Ad 3 (onrechtmatige daad)
Terughoudendheid is op haar plaats ten aanzien van de vraag of de verkoopster van de woning onrechtmatig heeft gehandeld tegenover de koopster door de gehuwde staat te verzwijgen (eiswijziging 16 november 2020). Immers, ook al zou het niet gaan om het positief contractsbelang, een aansprakelijkheid van de handelende echtgenoot doet afbreuk aan de bescherming van de andere echtgenoot, a fortiori indien echtgenoten gehuwd zijn in gemeenschap van goederen waarin de schuld uit onrechtmatige daad zou vallen. Vgl. HR 24-05-1991, NJ 1992/246 (
Ontvanger/AMRO):
3.2
(…)
Aantekening verdient daarbij dat in hoger beroep niet aan de orde was en het hof dan ook geen oordeel heeft gegeven omtrent de vraag in hoeverre de strekking van art. 1:88 lid 1 onder c in verbinding met art. 1:89 BW eraan in de weg staat dat de schuldeiser jegens wie een echtgenoot zich borg gesteld heeft, na vernietiging van de borgtocht door de andere echtgenoot jegens de eerste een vordering kan instellen tot vergoeding van de schade die hij in verband met deze vernietiging lijdt.
4.15.
Voor onrechtmatigheid heeft de koopster onvoldoende gesteld. Betwisting door de verkoopster heeft plaatsgevonden (comparitieaantekeningen mr. Van den Brink van 25 november 2020, o.a. met de stelling dat koopster niet gevraagd heeft naar de burgerlijke staat en dat verkoopster [ook] niet wist dat de toestemming van haar echtgenoot nodig is) en hierop is de koopster niet teruggekomen.
4.16.
Ad 1 (het al dan niet mede in de woning wonen door de echtgenoot)

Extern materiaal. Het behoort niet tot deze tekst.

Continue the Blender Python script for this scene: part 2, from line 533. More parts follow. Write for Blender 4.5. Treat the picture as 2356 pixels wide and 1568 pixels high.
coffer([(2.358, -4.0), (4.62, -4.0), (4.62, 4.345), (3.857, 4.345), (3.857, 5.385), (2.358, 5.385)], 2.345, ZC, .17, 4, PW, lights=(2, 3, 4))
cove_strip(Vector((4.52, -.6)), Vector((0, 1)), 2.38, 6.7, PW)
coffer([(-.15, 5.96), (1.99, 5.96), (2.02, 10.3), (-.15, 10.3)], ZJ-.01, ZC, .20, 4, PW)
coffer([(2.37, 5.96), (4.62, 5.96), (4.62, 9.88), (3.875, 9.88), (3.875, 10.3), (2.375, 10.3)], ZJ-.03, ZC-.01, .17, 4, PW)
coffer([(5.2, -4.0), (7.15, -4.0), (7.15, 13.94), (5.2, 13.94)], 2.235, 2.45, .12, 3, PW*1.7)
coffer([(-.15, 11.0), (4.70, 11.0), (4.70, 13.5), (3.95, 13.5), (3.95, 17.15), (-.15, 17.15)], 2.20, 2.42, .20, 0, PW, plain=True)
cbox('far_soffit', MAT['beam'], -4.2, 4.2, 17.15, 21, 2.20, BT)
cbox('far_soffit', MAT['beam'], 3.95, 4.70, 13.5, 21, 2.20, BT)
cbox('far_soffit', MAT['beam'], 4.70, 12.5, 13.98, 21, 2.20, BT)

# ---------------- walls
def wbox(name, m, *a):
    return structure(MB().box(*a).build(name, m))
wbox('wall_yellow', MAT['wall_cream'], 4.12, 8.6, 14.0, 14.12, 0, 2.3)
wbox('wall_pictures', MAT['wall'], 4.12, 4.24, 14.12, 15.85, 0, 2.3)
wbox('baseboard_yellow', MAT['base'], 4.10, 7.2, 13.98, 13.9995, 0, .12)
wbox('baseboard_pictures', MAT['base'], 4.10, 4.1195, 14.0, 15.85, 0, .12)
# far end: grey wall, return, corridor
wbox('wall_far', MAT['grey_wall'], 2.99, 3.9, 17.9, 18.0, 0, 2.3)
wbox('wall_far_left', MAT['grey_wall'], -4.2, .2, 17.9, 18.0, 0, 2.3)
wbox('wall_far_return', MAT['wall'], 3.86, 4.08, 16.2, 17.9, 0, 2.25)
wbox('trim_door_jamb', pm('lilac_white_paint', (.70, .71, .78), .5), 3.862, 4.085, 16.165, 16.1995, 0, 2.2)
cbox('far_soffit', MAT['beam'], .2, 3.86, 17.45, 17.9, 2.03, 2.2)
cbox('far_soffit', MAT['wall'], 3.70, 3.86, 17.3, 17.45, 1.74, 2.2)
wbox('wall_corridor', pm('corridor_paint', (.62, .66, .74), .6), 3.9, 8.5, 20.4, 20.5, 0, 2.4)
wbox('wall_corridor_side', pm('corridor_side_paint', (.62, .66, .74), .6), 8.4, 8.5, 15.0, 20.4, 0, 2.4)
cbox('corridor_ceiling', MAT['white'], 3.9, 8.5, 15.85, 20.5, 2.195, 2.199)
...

De echtgenoot staat volgens de basisadministratie persoonsgegevens ingeschreven op hetzelfde adres als de verkoopster ([adres]), zijnde de plaats van de verkochte woning (producties 10-11 memorie van antwoord). Op grond van hetgeen door de verkoopster verder is aangevoerd en overgelegd (pleitnoties in hoger beroep, 4.2 e.v. met de producties 6-8, onder andere diverse schriftelijke verklaringen dat de echtgenoot van verkoopster op hetzelfde woonadres woonachtig is) acht het Hof voorshands bewezen dat de echtgenoot mede in de verkochte woning woonde.
4.17.
De verkoopster krijgt echter de gelegenheid tegenbewijs te bieden.
4.18.
Iedere verdere beslissing wordt aangehouden.

5.Beslissing

Het Hof:
- laat de koopster toe tegenbewijs te leveren tegen het voorshands door de verkoopster geleverde bewijs dat haar echtgenoot ten tijde van de koop mede in de woning woonde;
- bepaalt, voor het geval dat koopster bewijs door getuigen wil leveren, dat getuigen zullen worden gehoord tegenover mr. J. de Boer door middel van een videoverbinding tussen het gerechtsgebouw in Bonaire en de Kas di Korte in Curaçao, op vrijdag 1 april 2022 om 15.00 uur;
- bepaalt dat wanneer partijen ten behoeve van de enquête nog stukken in het geding willen brengen zij ervoor dienen te zorgen dat deze stukken uiterlijk 28 maart 2022 door het Hof (op rolhandelingen.hof@caribjustitia.org) en de wederpartij zijn ontvangen;
- houdt iedere verdere beslissing aan.
Dit vonnis is gewezen door mrs. E.M. van der Bunt, Th.G. Lautenbach en J. de Boer, leden van het Gemeenschappelijk Hof van Justitie van Aruba, Curaçao, Sint Maarten en van Bonaire, Sint Eustatius en Saba en ter openbare terechtzitting van het Hof in Curaçao uitgesproken op 8 maart 2022 in tegenwoordigheid van de griffier.